For those of us working in retail, or those of us who provide services to retail businesses, we know the day after tomorrow is when we can official start promoting the Holiday Season. True, we will still get flack for "skipping Thanksgiving," or for beating the first snowfall (maybe!) to the punch, but after Halloween, it's finally fair game. Holiday movies start playing on TV, and new holiday albums came out today is the US, which will start to affect the iTunes charts this weekend.
The USA is one of the few countries that celebrates Halloween in such a big way, and that day now represents the dividing date between "Fall" advertising and Holiday advertising. Not too long ago, that dividing date was Thanksgiving.
Of course, I'm only referring to the USA. Other countries that don't celebrate or commercialize Halloween in the way do, or don't have a Thanksgiving date in November, have a more subtle seasonal transition into the Holiday Season.
A few days ago I was reviewing all my prep notes for this upcoming Holiday Season and I have a list of thoughts and random statistics that I've been collecting since July. Each of these can be taken as individual thoughts for you to use over the next 55 days.
1. Don't push deals this year. Customers are getting tired of them. Want proof? JCK reported that Cocosa was shutting down and you can clearly see the decline of Groupon here. So quit using any "deals" as a headline or attempt to attract customers.
2. Speaking of deals to attract customers; don't use the same slogans or headlines that you used in 2011 or 2012. Put your thinking cap on and come up with some new ads. Remember to use the "emotional" appeal in your ads, for example, "bridal" is a jewelry trade word, but your customers will search for "wedding ring" because that associates to their emotional thoughts.
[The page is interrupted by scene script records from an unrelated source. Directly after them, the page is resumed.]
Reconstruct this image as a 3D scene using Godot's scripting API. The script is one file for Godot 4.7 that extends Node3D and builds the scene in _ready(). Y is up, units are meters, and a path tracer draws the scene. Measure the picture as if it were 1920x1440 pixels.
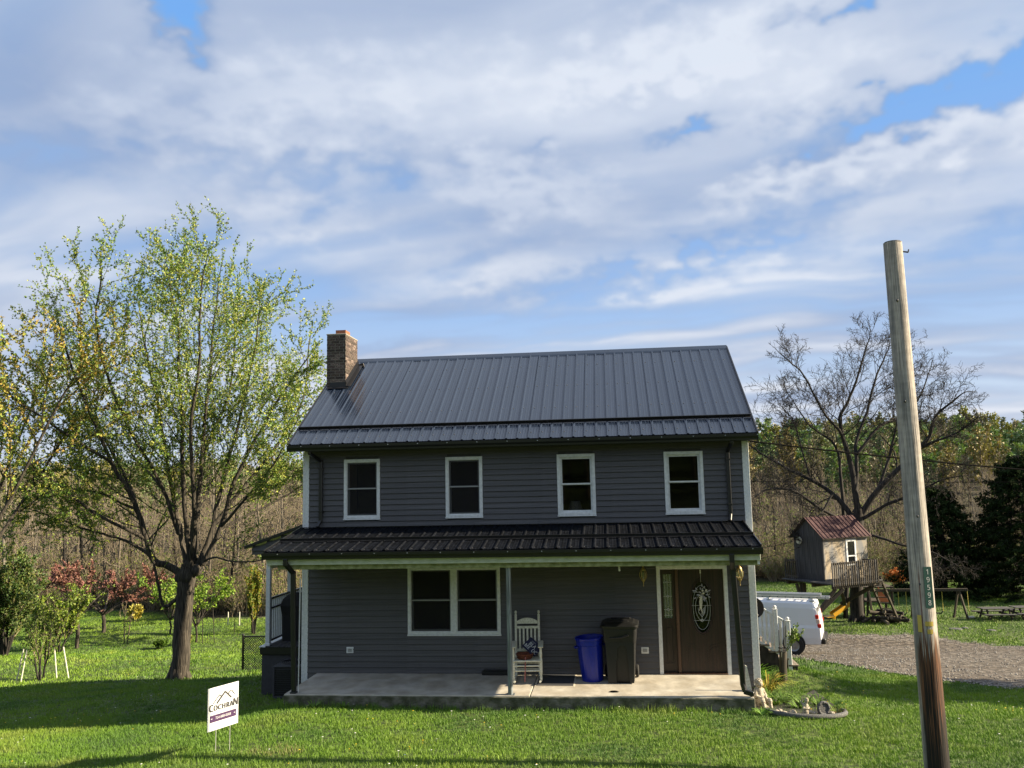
extends Node3D
# A dark grey two storey house with a metal roof on a grassy bank, spring trees, a tree house and wooded hills.

const EXPOSURE := 2.8
const SKY_ENERGY := 0.385
const HOUSE_W := 9.246
const HOUSE_D := 6.44

var rng := RandomNumberGenerator.new()
var counts := {}
var M := {}
var prof_right := PackedFloat32Array()
var prof_left := PackedFloat32Array()
var house: Node3D
var veil := PackedFloat32Array()


class MB:
	# Collects triangles; corners are given anticlockwise as seen from outside.
	var v := PackedVector3Array()
	var n := PackedVector3Array()
	var c := PackedColorArray()
	var uv := PackedVector2Array()
	var col := Color(1, 1, 1)
	var with_uv := false

	func tri(a: Vector3, b: Vector3, d: Vector3) -> void:
		var m := (b - a).cross(d - a).normalized()
		v.append(a)
		v.append(d)
		v.append(b)
		for i in 3:
			n.append(m)
			c.append(col)

	func tri_n(a: Vector3, b: Vector3, d: Vector3, na: Vector3, nb: Vector3, nd: Vector3) -> void:
		v.append(a)
		v.append(d)
		v.append(b)
		n.append(na)
		n.append(nd)
		n.append(nb)
		for i in 3:
			c.append(col)

	func quad(a: Vector3, b: Vector3, d: Vector3, e: Vector3) -> void:
		tri(a, b, d)
		tri(a, d, e)

	func quad_out(a: Vector3, b: Vector3, d: Vector3, e: Vector3, ctr: Vector3) -> void:
		var m := (b - a).cross(d - a)
		if m.length_squared() < 1e-14:
			m = (d - a).cross(e - a)
		if m.dot((a + b + d + e) * 0.25 - ctr) < 0.0:
			quad(e, d, b, a)
		else:
			quad(a, b, d, e)

	func tri_out(a: Vector3, b: Vector3, d: Vector3, ctr: Vector3) -> void:
		if (b - a).cross(d - a).dot((a + b + d) / 3.0 - ctr) < 0.0:
			tri(a, d, b)
		else:
			tri(a, b, d)

	func box(lo: Vector3, hi: Vector3, t := Transform3D.IDENTITY) -> void:
		var p := []
		for i in 8:
			p.append(t * Vector3(hi.x if i & 1 else lo.x, hi.y if i & 2 else lo.y, hi.z if i & 4 else lo.z))
		var ctr: Vector3 = t * ((lo + hi) * 0.5)
		for f in [[0, 1, 3, 2], [4, 5, 7, 6], [0, 1, 5, 4], [2, 3, 7, 6], [0, 2, 6, 4], [1, 3, 7, 5]]:
			quad_out(p[f[0]], p[f[1]], p[f[2]], p[f[3]], ctr)

	func _cp(lo: Vector3, hi: Vector3, s: Vector3i, axis: int, b: float) -> Vector3:
		var q := Vector3()
		for k in 3:
			var edge: float = hi[k] if s[k] > 0 else lo[k]
			q[k] = edge if k == axis else edge - b * s[k]
		return q

	# A box with chamfered edges.
	func cbox(lo: Vector3, hi: Vector3, b: float, t := Transform3D.IDENTITY) -> void:
		var ctr: Vector3 = t * ((lo + hi) * 0.5)
		b = minf(b, 0.45 * minf(hi.x - lo.x, minf(hi.y - lo.y, hi.z - lo.z)))
		for ax in 3:
			var a1 := (ax + 1) % 3
			var a2 := (ax + 2) % 3
			for s in [-1, 1]:
				var q := []
				for k in [[-1, -1], [1, -1], [1, 1], [-1, 1]]:
					var sg := Vector3i()
					sg[ax] = s
					sg[a1] = k[0]
					sg[a2] = k[1]
					q.append(t * _cp(lo, hi, sg, ax, b))
				quad_out(q[0], q[1], q[2], q[3], ctr)
			for k in [[-1, -1], [1, -1], [1, 1], [-1, 1]]:
				var s0 := Vector3i()
				s0[ax] = -1
				s0[a1] = k[0]
				s0[a2] = k[1]
				var s1 := s0
				s1[ax] = 1
				quad_out(t * _cp(lo, hi, s0, a1, b), t * _cp(lo, hi, s1, a1, b), t * _cp(lo, hi, s1, a2, b), t * _cp(lo, hi, s0, a2, b), ctr)
		for i in 8:
			var s := Vector3i(1 if i & 1 else -1, 1 if i & 2 else -1, 1 if i & 4 else -1)
			tri_out(t * _cp(lo, hi, s, 0, b), t * _cp(lo, hi, s, 1, b), t * _cp(lo, hi, s, 2, b), ctr)

	# A straight beam of w by h from a to b, with chamfered edges.
	func bar(a: Vector3, b: Vector3, w: float, h: float, bev := 0.003, up := Vector3.UP) -> void:
		var d := b - a
		var z := d.normalized()
		if absf(z.dot(up)) > 0.98:
			up = Vector3(0, 0, 1) if absf(z.z) < 0.9 else Vector3(1, 0, 0)
		var x := up.cross(z).normalized()
		var y := z.cross(x)
		cbox(Vector3(-w / 2, -h / 2, 0), Vector3(w / 2, h / 2, d.length()), bev, Transform3D(Basis(x, y, z), a))

	func tube(pts: PackedVector3Array, rad: PackedFloat32Array, sides: int, cap := true) -> void:
		var m := pts.size()
		if m < 2:
			return
		var d := (pts[1] - pts[0]).normalized()
		var x := d.cross(Vector3(0.31, 0.17, 0.93)).normalized()
		var prev := PackedVector3Array()
		var prev_n := PackedVector3Array()
		for i in m:
			if i > 0:
				d = ((pts[mini(i + 1, m - 1)] - pts[i - 1])).normalized()
			x = (x - d * x.dot(d)).normalized()
			var y := d.cross(x)
			var ring := PackedVector3Array()
			var ring_n := PackedVector3Array()
			for k in sides:
				var a := TAU * k / sides
				var o := x * cos(a) + y * sin(a)
				ring_n.append(o)
				ring.append(pts[i] + o * rad[i])
			if i > 0:
				for k in sides:
					var k2 := (k + 1) % sides
					tri_n(prev[k], prev[k2], ring[k2], prev_n[k], prev_n[k2], ring_n[k2])
					tri_n(prev[k], ring[k2], ring[k], prev_n[k], ring_n[k2], ring_n[k])
			elif cap and sides > 3:
				for k in range(1, sides - 1):
					tri(ring[0], ring[k + 1], ring[k])
			prev = ring
			prev_n = ring_n
		if cap and sides > 3:
			for k in range(1, sides - 1):
				tri(prev[0], prev[k], prev[k + 1])

	func rod(a: Vector3, b: Vector3, r: float, sides := 8, r2 := -1.0) -> void:
		tube(PackedVector3Array([a, b]), PackedFloat32Array([r, r if r2 < 0.0 else r2]), sides)

	# A turned shape: pairs of radius and height, from the bottom up.
	func lathe(pr: PackedVector2Array, seg: int, t := Transform3D.IDENTITY) -> void:
		for i in pr.size() - 1:
			var p := pr[i]
			var q := pr[i + 1]
			var nn := Vector2(q.y - p.y, p.x - q.x).normalized()
			for k in seg:
				var a := TAU * k / seg
				var b := TAU * (k + 1) / seg
				var ca := Vector3(cos(a), 0, -sin(a))
				var cb := Vector3(cos(b), 0, -sin(b))
				var na := (t.basis * (ca * nn.x + Vector3.UP * nn.y)).normalized()
				var nb := (t.basis * (cb * nn.x + Vector3.UP * nn.y)).normalized()
				var p0: Vector3 = t * (ca * p.x + Vector3.UP * p.y)
				var p1: Vector3 = t * (cb * p.x + Vector3.UP * p.y)
				var q0: Vector3 = t * (ca * q.x + Vector3.UP * q.y)
				var q1: Vector3 = t * (cb * q.x + Vector3.UP * q.y)
				if p.x > 1e-6:
					tri_n(p0, p1, q1, na, nb, nb)
				if q.x > 1e-6:
					tri_n(p0, q1, q0, na, nb, na)

	func ball(ctr: Vector3, r: Vector3, seg := 10, rings := 6, b := Basis.IDENTITY) -> void:
		for i in rings:
			for k in seg:
				var q := []
				var qn := []
				for e in [[i, k], [i, k + 1], [i + 1, k + 1], [i + 1, k]]:
					var th: float = PI * e[0] / rings
					var ph: float = TAU * e[1] / seg
					var o := Vector3(sin(th) * cos(ph), -cos(th), -sin(th) * sin(ph))
					q.append(ctr + b * (o * r))
					qn.append((b * (o / r)).normalized())
				tri_n(q[0], q[1], q[2], qn[0], qn[1], qn[2])
				tri_n(q[0], q[2], q[3], qn[0], qn[2], qn[3])

	# A flat outline given thickness along z.
	func prism(poly: PackedVector2Array, z0: float, z1: float, t := Transform3D.IDENTITY) -> void:
		var ix := Geometry2D.triangulate_polygon(poly)
		var area := 0.0
		for i in poly.size():
			area += poly[i].cross(poly[(i + 1) % poly.size()])
		for i in range(0, ix.size(), 3):
			var a := poly[ix[i]]
			var b := poly[ix[i + 1]]
			var d := poly[ix[i + 2]]
			if (b - a).cross(d - a) < 0.0:
				var s := b
				b = d
				d = s
			tri(t * Vector3(a.x, a.y, z1), t * Vector3(b.x, b.y, z1), t * Vector3(d.x, d.y, z1))
			tri(t * Vector3(a.x, a.y, z0), t * Vector3(d.x, d.y, z0), t * Vector3(b.x, b.y, z0))
		for i in poly.size():
			var a := poly[i]
			var b := poly[(i + 1) % poly.size()]
			if area < 0.0:
				var s := b
				b = a
				a = s
			quad(t * Vector3(a.x, a.y, z0), t * Vector3(b.x, b.y, z0), t * Vector3(b.x, b.y, z1), t * Vector3(a.x, a.y, z1))

	# A small leaf: two triangles folded along the midrib.
	func leaf(p: Vector3, d: Vector3, side: Vector3, l: float, w: float) -> void:
		var up := d.cross(side).normalized()
		var a := p + d * l * 0.45 + side * w * 0.5 + up * w * 0.15
		var b := p + d * l * 0.45 - side * w * 0.5 + up * w * 0.15
		var e := p + d * l
		tri(p, a, e)
		tri(p, e, b)

	func mesh() -> ArrayMesh:
		var arr := []
		arr.resize(Mesh.ARRAY_MAX)
		arr[Mesh.ARRAY_VERTEX] = v
		arr[Mesh.ARRAY_NORMAL] = n
		arr[Mesh.ARRAY_COLOR] = c
		if with_uv:
			arr[Mesh.ARRAY_TEX_UV] = uv
		var m := ArrayMesh.new()
		if v.size() > 0:
			m.add_surface_from_arrays(Mesh.PRIMITIVE_TRIANGLES, arr)
		return m


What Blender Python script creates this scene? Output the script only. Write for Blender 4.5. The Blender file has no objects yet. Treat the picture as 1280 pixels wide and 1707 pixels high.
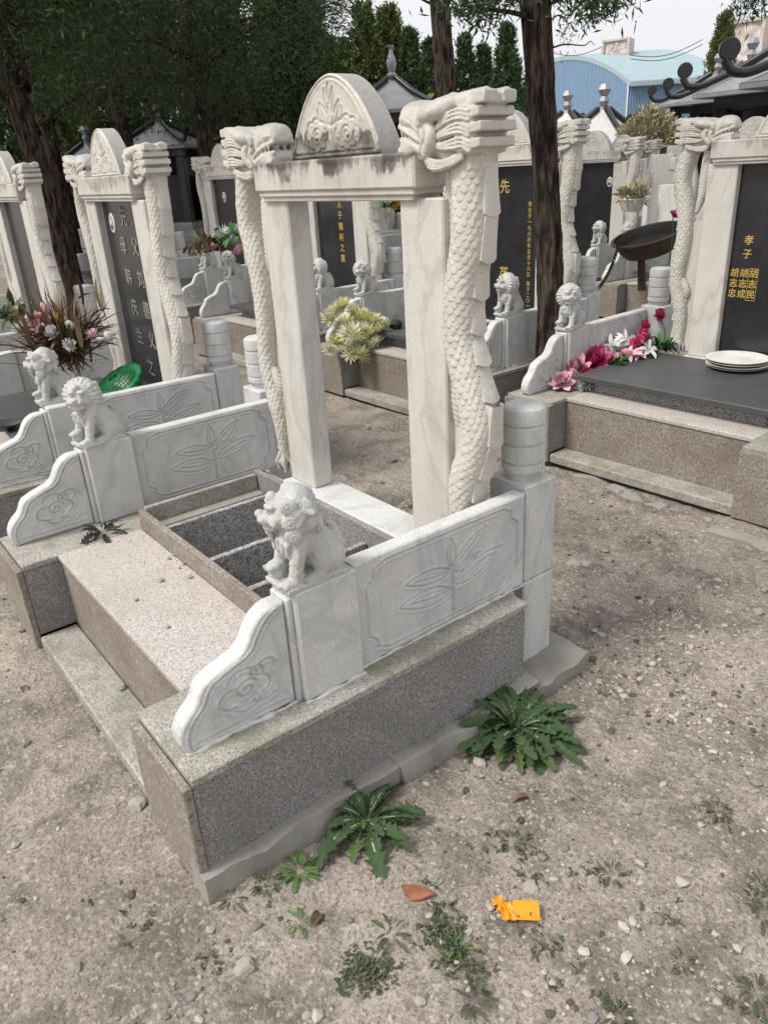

3. Black Friday is coming and that day should be dedicated to something totally unusual. Don't make the mistake that so many business owners do... NEVER advertise the same deals on Black Friday that you have already done earlier in 2013. Also, you should ONLY advertise deals that are super special. This is the biggest shopping day of the year and your customers want your best deals all day long.
4. Let's talk targeting and dates. The best days to announce your Black Friday events begin 11 days before Thanksgiving and end 2 days before Thanksgiving. Those dates were measured last year by Monetate and reported in August 2013 on monetate.com. This year those dates translate to November 17, 2013 through November 26, 2013. Do your best to plan your full page Black Friday announcements for that period.
5. Remember that Hanukkah starts on November 27th this year. How will this affect your November sales? We'll only know after it has passed. The sales figures for last year were $16.3 billion in November and $24.4 billion in December 2012. Check out comScore's report on this from last year. Because of the holiday timing, my educated trend-watching guess is that November 2013 will have a larger growth percentage over 2012 than December will.
What does this mean for your ads? For those of you always toeing the line to create "generic" holiday ads that relate to Hanukkah and Christmas, because of the definitive split be the two holidays, you actually could have Hanukkah specific ads in November and Christmas specific ads in December.
6. According to Monetate.com the #1 driving source for website traffic during the 2012 Holiday Season was simple organic search results. Are you prepared? Add a few new blogs to your website over the next 14 days and make sure to CHANGE YOUR HOME PAGE every few days throughout the entire season. Trust me on this; I have new data that proves Google wants to see changes to your home page all the time. I'll report on this in a future Daily Nugget.
7. According to Monetate.com the #2 driving source for website traffic during the 2012 Holiday Season was email marketing. So how is your list building effort coming along? What, no email list? Well, then put out a clipboard on your counters and start collecting them today.
If you're not doing this yet then I have to let you in on a little trade secret... Social media was supposed to be the "new" way to connect you to your customers all the time. The problem is that there's too much "social noise" now and your important messages are not getting through to them. Instead of wasting your time trying to churn massive social engagements you can send out emails to your collected list of addresses. Social is still important, but the click-throughs from your announcements to your website are small.
8. Here's some email strategies for you... Make sure your email announcement is visible throughout your website as they browse. This could be a simple header banner on all your pages. Create a fully detailed landing page that matches your email, but has more information than the email. Did you include product photos in the email? Make sure the landing page has alternative views of those same products. Keep in mind that clicks from emails to websites always indicate that the person wants more, and different information. Don't bore them with the same photos, step up your marketing and give them MORE of what they want, rather than the SAME thing.
9. Just a few more important dates: Those with e-commerce websites need to clearly show all the shipping deadline dates starting Cyber Monday, that's December 2nd this year. Feel free to include this on all your pages throughout the season--because that's user friendly. Then around December 16th through the 23rd you should push those last minute gift cards in your emails, on social networks, and all over your website.
So there you have it; a few tips to help energize the next two months of sales.